While competitors are scaling down their plans, the family is looking further afield for new projects. Mr Zaal said he was eyeing a plot of land in Jeddah for a project similar to Al Barari, as well as an ultra-exclusive resort in the desert that might be accessible only by air. Nadia Zaal, his daughter and the chief executive of Zaya, has said she was in preliminary talks with the developer of a stalled project in Dubai to take over its construction site and build a tower.

"I still truly believe in the property market in Dubai," Ms Zaal says. "You still have people who love it there and want a home there. As overdeveloped as people think it to be, there is demand in Dubai for high-quality, beautiful homes." The relative success of the Zaal projects comes from the family's particular approach to property development. Rather than delivering slipshod homes in soulless towers, the Zaals aim to create a sense of community and build to a high quality, Ms Zaal says.

Mohammed bin Zaal, the chief operating officer of Al Barari, says sales of Zaya homes never became overheated because the family restricted speculator involvement from the start. "We are a zero-debt company, which has always helped us," he says. "And we put restrictions in the contract so that no one could flip them unless a certain amount of time had passed. We even rejected some people from buying multiple villas."

Each member of the family plays a different role in Al Barari and Nurai. Mr Zaal, the father, is the visionary and lover of gardens whose passion translates into vast stretches of greenery around the homes they build. Lesley Zaal, the mother, oversees interior decoration with her own company, Etcetera Living. Nadia and Mohammed play a large role in the financing and structuring of contracts related to the projects, as well as in overseeing them.

Their sister, Kamelia Zaal, has her own landscape design company and works closely with their father on creating the large gardens and other landscaping elements for the projects. Hazza bin Zaal, the youngest brother, is studying environmental technology in Australia. He, too, could join the family business in a few years. "We are a very close-knit family," Nadia Zaal says. "We always talk about business over dinner.
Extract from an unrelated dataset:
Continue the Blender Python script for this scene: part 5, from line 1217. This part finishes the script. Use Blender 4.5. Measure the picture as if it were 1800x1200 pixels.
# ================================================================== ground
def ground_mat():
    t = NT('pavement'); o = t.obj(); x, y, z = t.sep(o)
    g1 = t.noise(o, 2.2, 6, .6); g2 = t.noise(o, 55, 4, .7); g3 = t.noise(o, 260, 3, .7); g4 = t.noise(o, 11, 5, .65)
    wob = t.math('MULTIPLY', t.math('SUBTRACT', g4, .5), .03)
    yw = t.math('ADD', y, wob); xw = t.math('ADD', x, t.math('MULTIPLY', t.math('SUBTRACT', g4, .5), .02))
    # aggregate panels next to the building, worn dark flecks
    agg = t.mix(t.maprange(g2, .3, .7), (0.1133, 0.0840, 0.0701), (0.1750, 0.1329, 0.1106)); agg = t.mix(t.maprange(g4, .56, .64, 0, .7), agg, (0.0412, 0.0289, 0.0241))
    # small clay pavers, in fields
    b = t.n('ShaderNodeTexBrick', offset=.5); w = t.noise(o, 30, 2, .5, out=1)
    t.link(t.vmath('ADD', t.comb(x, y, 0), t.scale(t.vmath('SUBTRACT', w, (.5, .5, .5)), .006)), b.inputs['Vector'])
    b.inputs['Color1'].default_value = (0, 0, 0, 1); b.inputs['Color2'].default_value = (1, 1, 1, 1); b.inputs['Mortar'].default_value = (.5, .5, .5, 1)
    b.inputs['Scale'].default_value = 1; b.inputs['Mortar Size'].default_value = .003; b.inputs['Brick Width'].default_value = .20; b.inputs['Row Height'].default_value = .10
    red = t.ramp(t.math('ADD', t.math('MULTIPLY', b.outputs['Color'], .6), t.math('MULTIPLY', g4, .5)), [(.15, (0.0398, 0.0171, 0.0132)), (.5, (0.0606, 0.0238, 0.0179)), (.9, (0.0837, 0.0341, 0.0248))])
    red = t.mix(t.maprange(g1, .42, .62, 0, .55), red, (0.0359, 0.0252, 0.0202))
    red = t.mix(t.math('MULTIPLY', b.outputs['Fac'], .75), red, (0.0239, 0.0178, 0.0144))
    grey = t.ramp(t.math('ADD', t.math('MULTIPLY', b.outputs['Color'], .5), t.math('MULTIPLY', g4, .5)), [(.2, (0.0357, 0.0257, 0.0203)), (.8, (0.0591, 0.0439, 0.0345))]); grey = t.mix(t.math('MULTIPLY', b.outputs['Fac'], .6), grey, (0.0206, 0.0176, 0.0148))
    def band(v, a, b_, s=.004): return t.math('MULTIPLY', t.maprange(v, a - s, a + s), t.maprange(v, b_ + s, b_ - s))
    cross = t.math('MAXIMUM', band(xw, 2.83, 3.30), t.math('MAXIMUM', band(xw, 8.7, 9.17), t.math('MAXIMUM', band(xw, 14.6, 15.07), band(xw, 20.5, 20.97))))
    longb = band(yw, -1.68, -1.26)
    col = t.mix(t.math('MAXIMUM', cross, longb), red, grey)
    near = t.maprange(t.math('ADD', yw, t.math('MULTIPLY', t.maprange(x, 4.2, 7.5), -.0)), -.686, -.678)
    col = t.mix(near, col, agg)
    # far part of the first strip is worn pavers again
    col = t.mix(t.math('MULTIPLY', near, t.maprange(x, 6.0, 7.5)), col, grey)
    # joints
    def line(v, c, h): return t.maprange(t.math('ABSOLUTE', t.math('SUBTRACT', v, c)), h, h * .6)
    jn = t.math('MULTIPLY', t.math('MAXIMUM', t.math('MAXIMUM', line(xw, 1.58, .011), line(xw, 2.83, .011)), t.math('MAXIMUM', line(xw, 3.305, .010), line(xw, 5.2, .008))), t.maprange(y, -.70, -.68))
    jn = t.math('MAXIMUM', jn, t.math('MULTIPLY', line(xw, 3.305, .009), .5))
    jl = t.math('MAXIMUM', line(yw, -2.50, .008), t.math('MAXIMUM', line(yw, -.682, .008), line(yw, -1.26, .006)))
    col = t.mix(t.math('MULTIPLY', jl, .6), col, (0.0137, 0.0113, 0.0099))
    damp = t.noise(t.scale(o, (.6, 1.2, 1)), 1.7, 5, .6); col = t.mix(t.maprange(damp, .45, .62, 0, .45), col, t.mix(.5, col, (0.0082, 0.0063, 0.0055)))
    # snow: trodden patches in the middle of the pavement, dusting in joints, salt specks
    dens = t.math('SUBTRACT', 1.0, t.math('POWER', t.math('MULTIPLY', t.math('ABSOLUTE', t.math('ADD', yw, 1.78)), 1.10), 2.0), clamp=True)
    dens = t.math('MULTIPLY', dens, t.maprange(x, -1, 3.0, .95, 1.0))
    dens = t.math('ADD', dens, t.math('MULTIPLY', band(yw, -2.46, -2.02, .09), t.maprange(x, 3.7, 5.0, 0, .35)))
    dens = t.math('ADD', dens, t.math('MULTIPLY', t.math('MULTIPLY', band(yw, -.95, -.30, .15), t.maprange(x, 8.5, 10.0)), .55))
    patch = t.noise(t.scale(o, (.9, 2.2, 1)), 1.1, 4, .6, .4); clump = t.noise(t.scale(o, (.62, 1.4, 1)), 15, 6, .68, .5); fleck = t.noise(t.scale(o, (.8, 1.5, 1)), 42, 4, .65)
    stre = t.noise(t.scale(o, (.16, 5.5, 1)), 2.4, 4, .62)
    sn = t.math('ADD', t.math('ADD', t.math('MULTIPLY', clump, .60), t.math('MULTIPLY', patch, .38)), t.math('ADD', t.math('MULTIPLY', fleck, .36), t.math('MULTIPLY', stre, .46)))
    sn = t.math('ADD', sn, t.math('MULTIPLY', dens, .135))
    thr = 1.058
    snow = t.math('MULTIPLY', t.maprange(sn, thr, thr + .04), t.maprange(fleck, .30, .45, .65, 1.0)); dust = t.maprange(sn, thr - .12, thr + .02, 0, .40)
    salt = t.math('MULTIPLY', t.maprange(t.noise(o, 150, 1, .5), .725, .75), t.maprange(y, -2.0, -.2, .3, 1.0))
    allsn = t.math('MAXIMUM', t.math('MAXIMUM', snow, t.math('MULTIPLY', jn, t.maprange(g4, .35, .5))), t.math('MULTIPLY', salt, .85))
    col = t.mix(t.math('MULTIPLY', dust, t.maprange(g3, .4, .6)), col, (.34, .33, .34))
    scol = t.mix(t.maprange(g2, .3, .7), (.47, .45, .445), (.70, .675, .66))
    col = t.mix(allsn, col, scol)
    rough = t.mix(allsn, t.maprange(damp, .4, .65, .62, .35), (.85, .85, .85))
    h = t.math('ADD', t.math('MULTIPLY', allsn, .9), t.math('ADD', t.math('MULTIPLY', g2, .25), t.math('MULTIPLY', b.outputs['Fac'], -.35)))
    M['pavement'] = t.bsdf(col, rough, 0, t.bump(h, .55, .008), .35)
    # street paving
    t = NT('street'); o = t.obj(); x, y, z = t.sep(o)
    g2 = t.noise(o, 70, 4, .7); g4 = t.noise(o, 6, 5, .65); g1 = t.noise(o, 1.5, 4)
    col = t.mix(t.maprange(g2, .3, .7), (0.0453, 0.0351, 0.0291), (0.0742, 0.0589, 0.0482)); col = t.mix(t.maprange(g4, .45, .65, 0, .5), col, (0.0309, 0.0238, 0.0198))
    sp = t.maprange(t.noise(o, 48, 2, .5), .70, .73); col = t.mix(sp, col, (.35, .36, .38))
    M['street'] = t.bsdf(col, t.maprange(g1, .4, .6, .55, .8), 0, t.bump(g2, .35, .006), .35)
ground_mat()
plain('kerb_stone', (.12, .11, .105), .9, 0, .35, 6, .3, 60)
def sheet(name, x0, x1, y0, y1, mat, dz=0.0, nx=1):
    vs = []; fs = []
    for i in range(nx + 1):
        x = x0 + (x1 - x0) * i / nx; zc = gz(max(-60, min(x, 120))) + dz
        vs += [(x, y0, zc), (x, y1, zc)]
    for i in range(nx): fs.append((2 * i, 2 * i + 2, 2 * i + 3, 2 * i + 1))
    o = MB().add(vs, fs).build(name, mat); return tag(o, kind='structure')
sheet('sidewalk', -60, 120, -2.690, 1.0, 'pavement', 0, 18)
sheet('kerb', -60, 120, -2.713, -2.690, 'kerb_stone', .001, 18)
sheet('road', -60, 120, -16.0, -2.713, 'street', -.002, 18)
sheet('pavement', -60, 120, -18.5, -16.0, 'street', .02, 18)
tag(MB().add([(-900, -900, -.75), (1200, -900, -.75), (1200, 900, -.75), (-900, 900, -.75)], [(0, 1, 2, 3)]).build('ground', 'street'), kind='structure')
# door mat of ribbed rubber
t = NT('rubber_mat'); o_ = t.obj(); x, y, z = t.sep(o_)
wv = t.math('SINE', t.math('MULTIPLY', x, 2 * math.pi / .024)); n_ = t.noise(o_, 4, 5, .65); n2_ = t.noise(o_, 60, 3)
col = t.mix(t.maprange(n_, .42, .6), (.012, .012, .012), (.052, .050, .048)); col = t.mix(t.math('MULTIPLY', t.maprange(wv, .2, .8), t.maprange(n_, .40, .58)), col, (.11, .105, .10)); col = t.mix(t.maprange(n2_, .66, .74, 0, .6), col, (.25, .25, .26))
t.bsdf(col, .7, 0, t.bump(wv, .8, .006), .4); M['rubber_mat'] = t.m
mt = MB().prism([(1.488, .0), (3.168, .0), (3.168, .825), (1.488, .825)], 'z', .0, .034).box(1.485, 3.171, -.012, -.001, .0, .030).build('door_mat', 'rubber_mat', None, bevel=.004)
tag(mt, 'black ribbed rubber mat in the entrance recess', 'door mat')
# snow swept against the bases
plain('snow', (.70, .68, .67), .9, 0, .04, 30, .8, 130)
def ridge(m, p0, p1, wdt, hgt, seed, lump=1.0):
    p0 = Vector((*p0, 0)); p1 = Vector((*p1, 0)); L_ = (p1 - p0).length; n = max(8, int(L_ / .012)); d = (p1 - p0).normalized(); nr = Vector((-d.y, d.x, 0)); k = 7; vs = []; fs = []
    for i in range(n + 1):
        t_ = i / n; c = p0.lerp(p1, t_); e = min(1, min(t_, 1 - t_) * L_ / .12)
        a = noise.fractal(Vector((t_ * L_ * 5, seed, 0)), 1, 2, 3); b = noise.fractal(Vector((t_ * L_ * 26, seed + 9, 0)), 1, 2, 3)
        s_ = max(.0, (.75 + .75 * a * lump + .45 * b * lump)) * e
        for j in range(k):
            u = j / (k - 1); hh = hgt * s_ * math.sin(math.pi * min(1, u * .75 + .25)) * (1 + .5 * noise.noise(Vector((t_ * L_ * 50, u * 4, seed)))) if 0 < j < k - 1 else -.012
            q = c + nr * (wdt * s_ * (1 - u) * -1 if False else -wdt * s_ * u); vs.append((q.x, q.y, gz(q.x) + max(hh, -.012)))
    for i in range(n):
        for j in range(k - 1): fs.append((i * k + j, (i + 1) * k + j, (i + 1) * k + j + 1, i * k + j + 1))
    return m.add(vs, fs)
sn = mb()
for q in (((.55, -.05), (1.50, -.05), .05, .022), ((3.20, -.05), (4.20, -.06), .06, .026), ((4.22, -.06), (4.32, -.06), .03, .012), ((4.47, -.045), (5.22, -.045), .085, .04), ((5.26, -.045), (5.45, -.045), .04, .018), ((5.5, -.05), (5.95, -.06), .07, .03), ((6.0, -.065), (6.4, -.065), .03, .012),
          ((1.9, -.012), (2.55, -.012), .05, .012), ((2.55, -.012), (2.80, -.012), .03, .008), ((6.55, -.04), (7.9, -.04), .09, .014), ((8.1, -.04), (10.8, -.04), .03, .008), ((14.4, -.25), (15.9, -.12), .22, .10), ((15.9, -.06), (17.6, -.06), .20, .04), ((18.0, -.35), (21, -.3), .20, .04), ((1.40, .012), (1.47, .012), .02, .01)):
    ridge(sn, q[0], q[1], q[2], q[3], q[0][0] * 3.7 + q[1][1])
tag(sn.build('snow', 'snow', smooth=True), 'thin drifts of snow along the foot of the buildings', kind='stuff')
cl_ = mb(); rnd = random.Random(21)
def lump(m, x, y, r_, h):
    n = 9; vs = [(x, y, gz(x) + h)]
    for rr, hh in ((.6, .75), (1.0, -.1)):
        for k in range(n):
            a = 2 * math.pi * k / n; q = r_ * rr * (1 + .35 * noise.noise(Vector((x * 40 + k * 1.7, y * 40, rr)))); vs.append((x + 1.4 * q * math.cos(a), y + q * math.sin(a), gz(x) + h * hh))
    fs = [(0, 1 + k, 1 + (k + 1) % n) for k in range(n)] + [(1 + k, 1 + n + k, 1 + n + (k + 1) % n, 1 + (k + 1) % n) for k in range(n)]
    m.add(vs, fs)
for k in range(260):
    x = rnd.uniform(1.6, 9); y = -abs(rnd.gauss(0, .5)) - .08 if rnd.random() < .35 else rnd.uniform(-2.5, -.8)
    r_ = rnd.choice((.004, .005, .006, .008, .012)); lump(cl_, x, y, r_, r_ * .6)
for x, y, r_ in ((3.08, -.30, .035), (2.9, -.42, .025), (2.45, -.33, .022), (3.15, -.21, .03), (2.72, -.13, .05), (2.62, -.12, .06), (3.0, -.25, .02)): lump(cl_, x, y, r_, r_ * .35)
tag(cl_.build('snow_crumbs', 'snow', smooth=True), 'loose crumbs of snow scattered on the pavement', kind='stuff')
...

We travel around the world together."

While Zaal Mohammed Zaal's family has long been involved in property development in Dubai, they only recently decided to concentrate on high-profile projects. The idea for Al Barari partially came out of the family's return to the UAE from the UK a few years ago. "We were looking for a place to live and there wasn't the type of home we were looking for," Mohammed Zaal says. Over the next few years, they pondered how an ideal development would work and feel.

The result was Al Barari - "the wilderness". Al Barari's primary distinguishing feature is its lush landscaping and gardens surrounding what will eventually be about 270 villas. The company says it has introduced 800 plant species that have never before been grown in the Middle East, including wild garlic; Bismarkia nobilis, a palm native to Madagascar; and ancient olive trees from Spain. About Dh1.4bn is being spent on plants alone.

Al Barari will also include 26 botanical gardens and a 14.6km system of waterways that will flow throughout the 130ha development. Kamelia Zaal, the creative mind behind the landscape design, says she and her father like taking cuttings of plants that catch their eye from around the world and bringing them back to their homes. "Our homes are full of plants," she says. "It's a passion that I learnt from my father and we spend a lot of time together working on the designs for the gardens."

Phase two of Al Barari, which includes a five-star hotel and yet more villas and gardens, is expected to start by the middle of next year. "It's about a quality of life," Zaal Mohammed Zaal says. "Anybody can build a magnificent house somewhere. Here, there will be a community; there will be gardens." Nadia Zaal started Nurai after serving as the chief executive of Al Barari. Her company, Zaya, is a joint venture between Tasameem Real Estate and the landscape architecture company Ashjar.